I did the same approach as above with Kinetic energies... Cannot figure out what I am doing wrong. Please help me.

 

[verty]

For the first one, it helps to remember that a Newton is a kgm/s^2 (think m*a). In other words, you just multiply them together.

 

[verty]

For part two, momentum before = momentum after

mv + mv = (m+m)v

You should be able to figure out number 3 now.

 

[jrd007]

But vertigo, is 1500 kg/s considered a mass? I was confused because masses aren't usually per anything.



2) mv + mv = (m+m)v
(12600 kg)(18m/s) + (5350 kg)(0 m/s) = (17950 kg)(v)
v= 12.6

So for number 3 do I apply the same logic, with momentums?

 

[verty]

1500 kg/s is a rate of change of mass, like power is W = J/s, a rate of change of energy. (kg/s)(m/s) = kgms^-2 = N

Do you understand that formula for number 2? Numbers 2 and 3 are very similar, read them again.

 

[jrd007]

Yes, I know the formula in # 2 with momentum.

So for number three I get this...

mv + mv = mv +mv
(222 u)(420 m/s) + (4.0 u)v = (222 u)(350 m/s)

But that doesn't work...

 

[jrd007]

I also tried the problem like this:

(222 u)(420 m/s) + (4.0 u)v = (222 -4 u)(350 m/s)
And I get -4.2 x 10^3 m/s... it is the correct answer just negative... Must I consider the v to be negative, that way I get a positive answer?

 

[verty]

What is the total momentum before? What is the total momentum after?

 

[jrd007]

Isn't that what I just stated?

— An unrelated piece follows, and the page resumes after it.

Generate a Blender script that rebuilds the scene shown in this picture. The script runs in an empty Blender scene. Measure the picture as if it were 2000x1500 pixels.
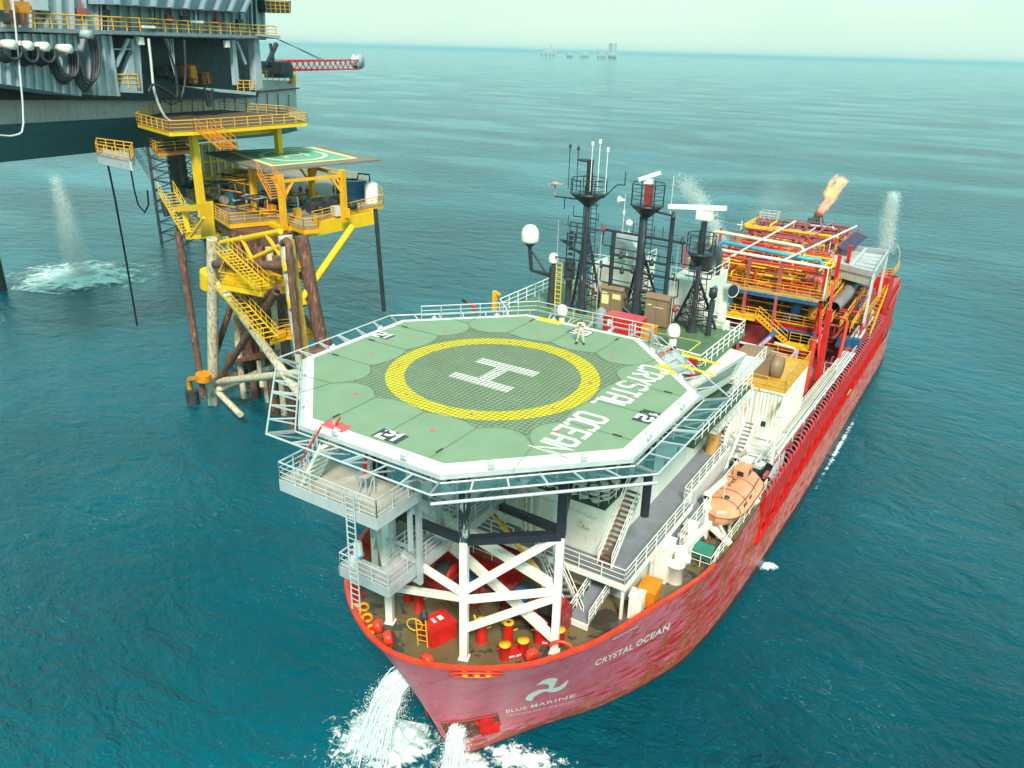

I alpha particle has none after.

Before........After
(222 u)(420 m/s) + (4.0 u)v = (222 -4 u)(350 m/s)

 

[Fermat]

The alpha particle does have a mometum afterwards.

You have a mass, 222, which splits into two separate masses, 218 and 4, with separate velocites.

The single mass is the before case. The two masses is the after case.

 

[jrd007]

(222 u)(420 m/s) = (218 u)(350 m/s) + (4.0 u)(v)
I understand it now. Thank you!

v = 4.2 x 10^3 m/s!